Monday, November 29, 2010

No Logo, No Game

Recently, The New York Times reported on colleges and universities going after high schools for copyright infringement; some high schools have been using logos that are too reminiscent of colleges' trademarked icons. Adam Himmelsbach reports that one such school, Glades Day School of Florida, recently had to change its Gator logo because of similarities to the University of Florida's trademark. In many instances, schools simply choose to go along with the changes; Himmelsbach cites trademark lawyer Dineen Wayslik as saying, "The problem when you’re a defendant is you can spend the money to fight it, and if you lose, you also have to spend the money to change everything."

The question, of course, is what's in a symbol. For many schools, this imitation is a sincere form of flattery, a choice based on an athletic director or school leader's alumni status. (Such is the case with the Robert Egley, a Florida alum and headmaster of the Glades Day School.)

I'm not trying to discount the copyright issue here at all; what I am questioning, however, is everything that these use of symbols mean. The relationship between schools, the sort of cultural code that we've embedded into these things. Consider that this is made worse by the fact that high schools are now trademarking their logos.

Logos are a shorthand way, a pictorial way, of conveying a message; in some ways, these are like themes or images recurring throughout literature. The shared images create a kind of common history, a shared narrative thread. But the change in logos, the cease-and-desist orders being sent by colleges and universities, threatens to unravel these relationships.

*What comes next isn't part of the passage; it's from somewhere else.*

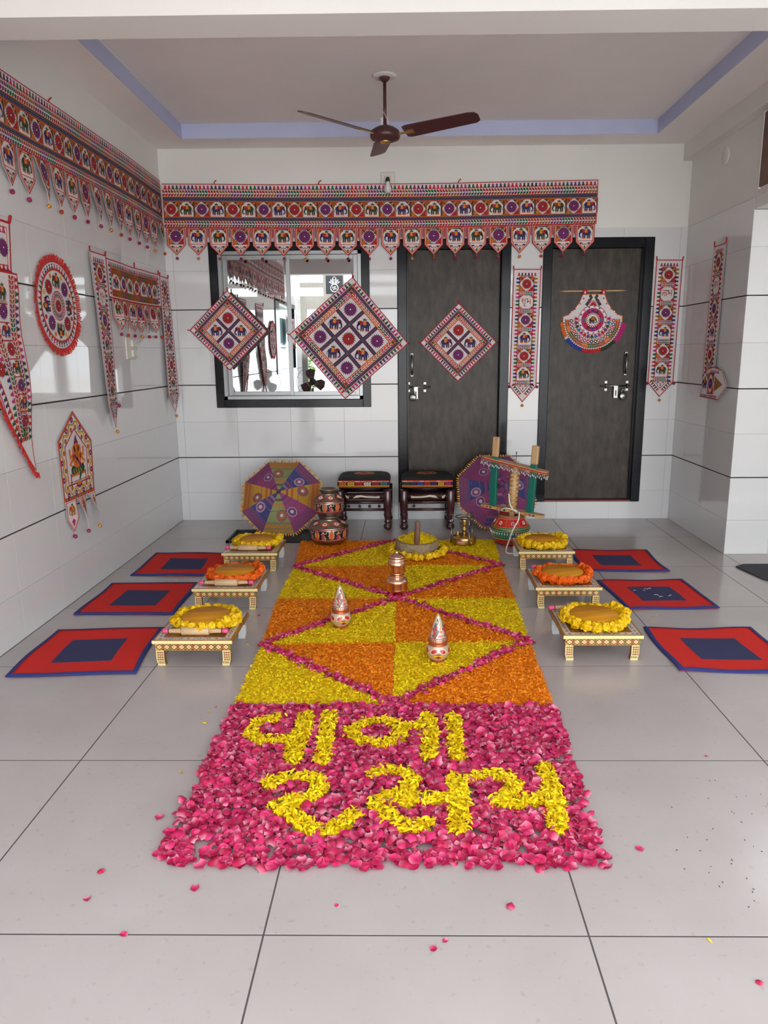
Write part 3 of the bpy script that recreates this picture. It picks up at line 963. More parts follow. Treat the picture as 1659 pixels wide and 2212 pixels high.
# ------------------------------------------------------------------ vertical strips
def draw_strip(E, w, h, tip, word, flipe):
    P = [(-w / 2, 0), (-w / 2, -h), (0, -h - tip), (w / 2, -h), (w / 2, 0)]
    E.border(P, 0, 0.007, cR, 1)
    k = w / 0.215
    trees(E, -w / 2 + 0.032 * k, w / 2 - 0.032 * k, -0.052 * k, 0.026 * k, 0.026 * k, 1, pair=1)
    hh = h - 0.06
    for sx in (-1, 1):
        E.xf(sx * 0.055 * k, -0.06 - hh / 2, 1, -sx * PI / 2)
        trees(E, -hh / 2, hh / 2, 0, 0.030 * k, hh / 30, 1, cols=[cOC, cNV, cR, cGR, cMG, cOC, cNV, cMG])
        E.xf()
    c0 = 0.055 * k
    E.rect(-c0, -h + 0.01, c0, -0.055 * k, cR, 1)
    items = ['f1', 'c', 't', 'c', 'f2', 'c', 'e1', 'c', 'f1', 'c', 'e2', 'c']
    hs = {'c': 0.30, 'f1': 1, 'f2': 1, 'e1': 1, 'e2': 1, 't': 0.95}
    tot = sum(hs[i] for i in items)
    y = -0.058 * k
    unit = (h - 0.012 + y) / tot
    for n_, it in enumerate(items):
        dy = hs[it] * unit
        a, b = y - dy + 0.002, y - 0.002
        if it == 'c':
            E.rect(-c0 + 0.003, a, c0 - 0.003, b, cW, 2)
            leaves(E, -c0 + 0.006, c0 - 0.006, (a + b) / 2, (b - a) * 0.95, 0.0135 * k, 3, cols=[(cR, cGR, cBL), (cPU, cGR, cOC)][(n_ // 2) % 2], per=3, d=-1 if flipe else 1)
        else:
            cellbg(E, -c0 + 0.003, a, c0 - 0.003, b, it[0], 2)
            s = min(c0 - 0.004, (b - a) / 2)
            if it == 'f1': flower(E, 0, (a + b) / 2, s * 0.86, cRD, 4)
            elif it == 'f2': flower(E, 0, (a + b) / 2, s * 0.86, cPU, 4)
            elif it == 'e1': elephant(E, 0, (a + b) / 2, s * 0.92, cNV, not flipe, L=4)
            elif it == 'e2': elephant(E, 0, (a + b) / 2, s * 0.92, cDG, not flipe, L=4)
            else: txt(E, word, 0, (a + b) / 2 + 0.002, s * 0.80, 0.125, (0.55, 0.07, 0.012), 5)
        y -= dy
    # pointed end
    E.poly([(-c0, -h + 0.012), (c0, -h + 0.012), (0, -h - tip * 0.42)], cR, 1)
    E.poly([(-c0 + 0.01, -h + 0.008), (c0 - 0.01, -h + 0.008), (0, -h - tip * 0.34)], cW, 2)
    sprig(E, 0, -h - tip * 0.05, 0.026 * k, 3)
    for sx in (-1, 1):
        E.xf(sx * w * 0.225, -h - tip * 0.18, 1, sx * math.atan2(tip, w / 2) - (0 if sx > 0 else 0) + PI)
        trees(E, -0.055 * k, 0.055 * k, -0.006, 0.026 * k, 0.022 * k, 2, pair=1)
        E.xf()
    return P

def strip(label, w, h, tip, word, flipe, loc, rot, warp=None, group='narrow embroidered strips with auspicious words', poms=(1, 1, 1)):
    t = thing('embroidered_strip', label, 'wall hanging', loc, rot, group)
    E = Emb()
    P = draw_strip(E, w, h, tip, word, flipe)
    E.build('strip_cloth', t, P, warp=warp, cv=[-(h + tip) * k / 14 for k in range(1, 14)] if warp else (), cu=[-w / 4, 0, w / 4] if warp else ())
    W_ = warp or (lambda u, v, w_: (u, -w_, v))
    for sx in (-1, 1):
        p = Vector(W_(sx * (w / 2 - 0.003), -0.003, 0.003))
        MB().tube([p, p + Vector((sx * 0.004, -0.002, 0.028))], 0.0045, 6, cR).build('tie_tape', FELT, t)
    for k_, (u, v) in enumerate(((0, -h - tip), (-w / 2 - 0.004, -h + 0.01), (w / 2 + 0.004, -h + 0.01))):
        if poms[k_]:
            link('pompom', pom_meshes[(k_ + 3) % 5], t, Vector(W_(u, v, 0.003)) + Vector((0, -0.006, 0.0 if k_ == 0 else 0.01)))
    return t
strip('embroidered strip reading shubh on the tiles between the two doors', 0.222, 0.925, 0.133, SHUBH, False, (0.968, YB - 0.006, 2.052), (0, math.radians(0.6), 0))
strip('embroidered strip reading labh on the tiles right of the right door', 0.210, 0.965, 0.118, LABH, True, (2.098, YB - 0.006, 2.114), (0, math.radians(0.6), 0))
strip('embroidered strip reading shubh hanging left of the short toran on the left wall', 0.245, 0.945, 0.14, SHUBH, False, (XL + 0.006, 4.815, 2.022), (0, 0, PI / 2),
      warp=lambda u, v, w: (u * (1 + 0.06 * v), -(w + 0.012 - 0.02 * (u / 0.12) * min(1, max(0, -v / 1.09)) + 0.022 * min(1, max(0, -v / 1.09))), v), poms=(1, 0, 1))
strip('embroidered strip reading labh on the left wall beside the corner', 0.205, 0.93, 0.14, LABH, True, (XL + 0.006, 6.105, 2.004), (0, 0, PI / 2),
      warp=lambda u, v, w: (u, -(w + 0.008 + 0.012 * (u / 0.1) * min(1, max(0, -v / 1.08)) + 0.02 * min(1, max(0, -v / 1.08))), v), poms=(1, 0, 0))
# strip on the right wall whose lower end is folded up to one side
t = thing('embroidered_strip', 'embroidered strip on the right wall with its pointed end folded sideways', 'wall hanging', (XR - 0.006, 5.54, 2.135), (0, 0, -PI / 2), 'narrow embroidered strips with auspicious words')
E = Emb()
w_, h_ = 0.205, 1.065
P = [(-w_ / 2, 0), (-w_ / 2, -h_), (w_ / 2, -h_), (w_ / 2, 0)]
draw_strip(E, w_, h_ - 0.03, 0.02, LABH, True)
E.build('strip_cloth', t, P, warp=lambda u, v, w: (u, -(w + 0.004 + 0.012 * min(1, -v)), v), cv=[-0.3, -0.6, -0.9])
E = Emb()
FP = [(-0.105, -1.068), (0.225, -1.075), (0.366, -0.974), (0.255, -0.862), (0.115, -0.845), (0.02, -0.86)]
E.border(FP, 0, 0.007, cR, 1)
cellbg(E, -0.075, -1.035, 0.03, -0.90, 'e', 1)
elephant(E, -0.022, -0.965, 0.05, cNV, False, L=3)
E.rect(0.03, -1.04, 0.14, -0.89, cR, 1)
cellbg(E, 0.036, -1.03, 0.134, -0.90, 'f', 2)
flower(E, 0.085, -0.965, 0.046, cPU, 4)
E.xf(0, 0, 1); trees(E, -0.08, 0.21, -1.048, -0.02, 0.026, 2, up=1, pair=1)
trees(E, 0.06, 0.22, -0.89, 0.022, 0.024, 2, pair=1)
E.poly([(0.15, -1.02), (0.29, -0.965), (0.15, -0.91)], cOC, 1)
sprig(E, 0.19, -0.965, 0.03, 2)
E.build('folded_end', t, FP, warp=lambda u, v, w: (u, -(w + 0.026), v))
for sx in (-1, 1):
    MB().tube([(sx * (w_ / 2 - 0.003), -0.004, -0.003), (sx * (w_ / 2 + 0.002), -0.006, 0.035)], 0.0045, 6, cR).build('tie_tape', FELT, t)

# ------------------------------------------------------------------ diamond-hung squares
def chakla(label, S, n, loc, tilt):
    t = thing('embroidered_square', label, 'wall hanging', loc, (0, tilt, 0), 'embroidered squares hung by a corner')
    E = Emb()
    base = (math.cos(PI / 4), -math.sin(PI / 4), math.sin(PI / 4), math.cos(PI / 4), 0, 0)
    hS = S / 2
    corners = [(-hS, -hS), (hS, -hS), (hS, hS), (-hS, hS)]
    def R_(p):
        return (base[0] * p[0] + base[1] * p[1], base[2] * p[0] + base[3] * p[1])
    OUT = [R_(p) for p in corners]
    E.border(OUT, 0, 0.007, cR, 1)
    b = 0.105 if n == 2 else 0.125
    for k in range(4):
        E.compose(base, 0, 0, 1, k * PI / 2)
        i1 = hS - b * 0.34
        trees(E, -i1, i1, i1, b * 0.27, 0.0235 if n == 2 else 0.031, 1)
        c1 = hS - b * 0.36
        c2 = c1 - b * 0.19
        T = E.T
        E.rect(-c1, c1 - 0.003, c1, c1, cO, 2)
        checker(E, -c1, c1, c2, c1 - 0.003, 1, cell=0.0125 if n == 2 else 0.0145)
        l1 = c2 - b * 0.03
        l2 = l1 - b * 0.26
        E.rect(-l1, l1, l1, l1 + b * 0.03, cR, 2)
        E.rect(-l1, l2, l1, l1, cW, 1)
        E.rect(l2, l2, l1, l1, cO, 3)
        E.circ((l1 + l2) / 2, (l1 + l2) / 2, (l1 - l2) * 0.36, cGR, 4, 8)
        leaves(E, -l2, l2, (l1 + l2) / 2, b * 0.25, 0.021 if n == 2 else 0.026, 3, cols=[cR, cOC, cO, cDG, cMG])
        E.rect(-l2, l2 - b * 0.05, l2, l2, cO, 2)
    inner = hS - b * 0.89
    E.compose(base)
    E.rect(-inner, -inner, inner, inner, (0.016, 0.013, 0.06), 1)
    g = 0.020 if n == 2 else 0.026
    cs = (2 * inner - (n - 1) * g) / n
    E.compose(base)
    for k in range(1, n):
        x = -inner + k * cs + (k - 1) * g
        checker(E, -inner, inner, x + 0.003, x + g - 0.003, 2, cell=0.0125)
        E.compose(base, 0, 0, 1, PI / 2)
        checker(E, -inner, inner, -x - g + 0.003, -x - 0.003, 2, cell=0.0125)
        E.compose(base)
    for i in range(n):
        for j in range(n):
            cx, cy = -inner + cs / 2 + i * (cs + g), -inner + cs / 2 + j * (cs + g)
            E.compose(base)
            E.rect(cx - cs / 2, cy - cs / 2, cx + cs / 2, cy + cs / 2, cR, 4)
            E.rect(cx - cs / 2 + 0.003, cy - cs / 2 + 0.003, cx + cs / 2 - 0.003, cy + cs / 2 - 0.003, cW, 5)
            p = R_((cx, cy))
            E.xf()
            if n == 2:
                if (i, j) == (1, 1): flower(E, p[0], p[1], cs * 0.445, cRD, 6)
                elif (i, j) == (0, 0): flower(E, p[0], p[1], cs * 0.445, cPU, 6)
                else: elephant(E, p[0], p[1], cs * 0.445, cNV, p[0] < 0, L=6)
            else:
                if (i + j) % 2 == 0: flower(E, p[0], p[1], cs * 0.445, cRD if (i, j) == (1, 1) else cPU, 6)
                else: elephant(E, p[0], p[1], cs * 0.445, cNV, p[0] < 0, L=6)
    E.build('square_cloth', t, OUT)
    d = S / math.sqrt(2)
    for (x, z, dx, dz) in ((0, d, 0, 0.022), (-d, 0, -0.016, 0.004), (d, 0, 0.016, 0.004)):
        MB().tube([(x, -0.002, z - 0.003), (x + dx, -0.004, z + dz)], 0.0045, 6, cR).build('tie_tape', FELT, t)
chakla('small embroidered diamond with two elephants hung on the left window sash', 0.450, 2, (-1.455, YB - 0.016, 1.588), math.radians(1))
chakla('large embroidered diamond with nine panels hung on the right window sash', 0.690, 3, (-0.474, YB - 0.016, 1.516), math.radians(4.6))
chakla('small embroidered diamond with two elephants hung on the left door', 0.447, 2, (0.425, YB + 0.046, 1.482), math.radians(0))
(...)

Like any good story, it's a muddy issue, rife with concerns from copyright issues to originality. (How many gator logos can possibly be created?) But it's an interesting one with some points that should be well considered.

Monday, November 8, 2010

It's Been a While, and Still Some Things Don't Ever Change

Long time, no see. America is drowning from a recent tea party (btw, totally symbolically boycotted tea on Election Day and got all of my caffeine from coffee, despite my preference for tea!), and in the world of fictional narratives, maybe nothing's different. Despite national turmoil.

Right now, I'm teaching a section of freshman comp in the Rutgers-Newark Writing Program, and we're moving into a unit on heroes. We've started with part of the introduction to Joseph Campbell's The Hero with a Thousand Faces, in which Campbell argues for what he calls the "monomyth": It's very Jungian, in that Campbell posits that there are archetypes that recur throughout cultures. And we've basically been dealing with the same kinds of stories. It's the context that's different, the names and faces and particular quirks of characters that are unique.

That seems to be a popular opinion in what I've been reading as of late. In A Short Story Writer's Companion, Tom Bailey argues that it's characters that make stories different and meaningful. This is not unlike Campbell's monomyth, which has been appropriated by modern tale tellers like George Lucas.

How'd I get on this tangent? The most recent update to Kate Beaton's webcomic Hark! A Vagrant! Beaton lampoons Daniel Defoe's Robinson Crusoe in a series of strips that place Friday as the more intelligent, sophisticated of the two. The purpose behind Beaton's comic is to mock a recurring film archetype that she read about in the Bright Lights Film Journal, in which Frederick Zackel argues that we've been seeing Robinson Crusoe's master-slave/white-black dialectic played for years. And it's everywhere. Yet we've been overlooking it in to address other concerns. Zackel writes,
For instance, we all remember the brouhaha about whether the 1993 movie Rising Sun actually represented Japan-bashing. Yet none of us seemed to have noticed that the two male leads in that movie, Sean Connery and Wesley Snipes, were busy reenacting (or maybe "perpetuating" is a better word) one of the oldest fictional partnerships in our Western culture.
Englishman Connery played the part of Robinson Crusoe, while Snipes, a descendant of slaves, played his Man Friday. Not that those were their characters' names, of course. Not that either man realized what they were reenacting, either. Nor can either man be blamed for his part in perpetuating the myth.
First of all, I take offense to his referring to Sean Connery as an "Englishman," but his point is that Connery's and Snipes's characters are reenacting/perpetuating (his words) the Robinson Crusoe/Friday model. And it's not just Rising Sun; other movies, like Men in Black, have the older, wiser, patriarchal white male figure overseeing, guiding, and correcting a black counterpart (Tommy Lee Jones with Will Smith, for instance).

But seriously--Sean Connery is a Scot. Mr. Zackel is perpetuating his own stereotype--that Scots are happily English. But just as the rise of the Scottish parliament speaks towards Scotland's move toward freedom, so too should we try to craft into our fictions a move away from the Crusoe/Friday paradigm (first African American president, anybody?). Otherwise, nothing will ever change.